Relatório norte-americano e repercussão diplomática
Em agosto de 2025, o Departamento de Estado dos EUA publicou seu relatório anual sobre direitos humanos, apontando deterioração da situação no Brasil em 2024.
O documento criticou duramente ações do Judiciário brasileiro, sobretudo do ministro Alexandre de Moraes, apontando medidas “amplas e desproporcionais” contra liberdade de expressão e circulação de informações. Entre os episódios citados, destaque para bloqueios de plataformas sociais e suspensão de perfis que, embora identificados como disseminadores de desinformação, foram classificados por Washington como censura política.
O impacto internacional foi imediato. Setores ligados a Bolsonaro celebraram a crítica como sinal de absolvição internacional, enquanto o governo Lula reagiu firmemente, destacando diferenças históricas e de contexto entre Brasil e EUA.
A disputa de narrativas
O presidente Lula afirmou que, se eventos semelhantes aos de 6 de janeiro em Washington tivessem ocorrido no Brasil, os responsáveis estariam sendo julgados. A declaração intensificou a crise diplomática, gerando troca de acusações entre Brasília e Washington e acendendo alertas sobre uma das maiores tensões bilaterais recentes.
Organizações como Human Rights Watch questionaram o relatório norte-americano, apontando viés político: críticas foram suavizadas para aliados de Trump e ampliadas para governos em atrito, como o brasileiro. O episódio evidencia o uso dos direitos humanos como instrumento de política externa.

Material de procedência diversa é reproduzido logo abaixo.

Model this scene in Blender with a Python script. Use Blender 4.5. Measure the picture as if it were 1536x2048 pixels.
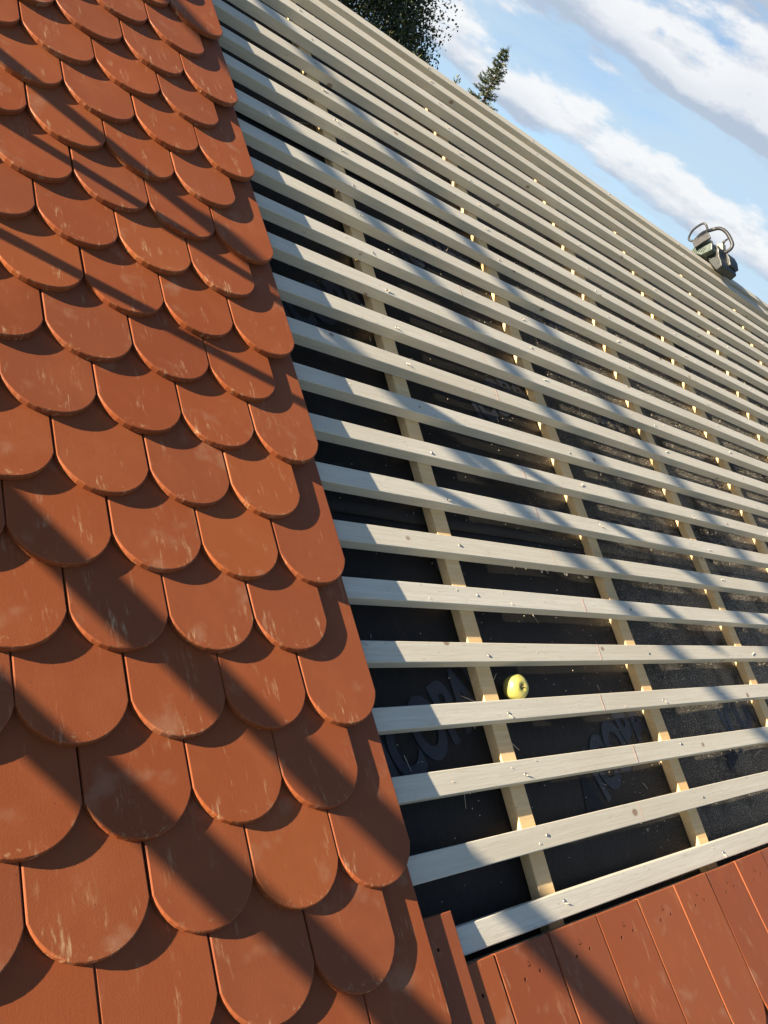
import bpy, bmesh, math, random
from mathutils import Vector, Matrix, Euler
random.seed(7)
rad = math.radians
S = bpy.context.scene
COL = S.collection
for o in list(bpy.data.objects): bpy.data.objects.remove(o)

# ---------------------------------------------------------------- frame of the roof slope
PITCH = rad(30.0)
Z0 = 3.0                                   # height of the roof origin above the ground
RM = Matrix.Translation((0, 0, Z0)) @ Matrix.Rotation(PITCH, 4, 'X')   # (u along eave, v up slope, n out) -> world
R3 = RM.to_3x3()
def roof(u, v, n=0.0): return RM @ Vector((u, v, n))

# ---------------------------------------------------------------- camera
cam = bpy.data.cameras.new('camera'); camo = bpy.data.objects.new('camera', cam); COL.objects.link(camo)
CX = Vector((0.7270126, -0.2298864, 0.6469969)); CY = Vector((0.1186723, -0.8860369, -0.4481691)); CZ = Vector((0.6762911, 0.4026052, -0.6168788))
cm = Matrix.Identity(3)
cm.col[0] = R3 @ CX; cm.col[1] = -(R3 @ CY); cm.col[2] = -(R3 @ CZ)
camo.matrix_world = Matrix.Translation(roof(-1.1778, -0.0609, 1.2654)) @ cm.to_4x4()
cam.sensor_fit = 'HORIZONTAL'; cam.sensor_width = 36.0; cam.lens = 36.0 * 1637.0 / 1536.0
cam.clip_start = 0.02; cam.clip_end = 2000
S.camera = camo

# ---------------------------------------------------------------- sun and sky
SA, SB = 5.05, 1.87                          # sun direction over the roof slope
sun_dir = (R3 @ Vector((-SA, SB, 1.0))).normalized()
sun_el = math.asin(sun_dir.z); sun_az = math.atan2(sun_dir.x, sun_dir.y)
sl = bpy.data.lights.new('sun', 'SUN'); sl.energy = 5.0; sl.angle = rad(0.45); sl.color = (1.0, 0.84, 0.62)
so = bpy.data.objects.new('sun', sl); COL.objects.link(so)
so.rotation_euler = sun_dir.to_track_quat('Z', 'Y').to_euler(); so.location = (-20, 5, 20)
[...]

O peso do passado e os desafios do presente
Historicamente, os EUA aplicaram os direitos humanos de forma seletiva. Nos anos 1970 e 1980, denunciavam abusos de regimes adversários, enquanto silenciavam diante de ditaduras amigas na América Latina. Hoje, a lógica persiste: direitos humanos podem ser manipulados para fins geopolíticos, mais do que como princípios universais.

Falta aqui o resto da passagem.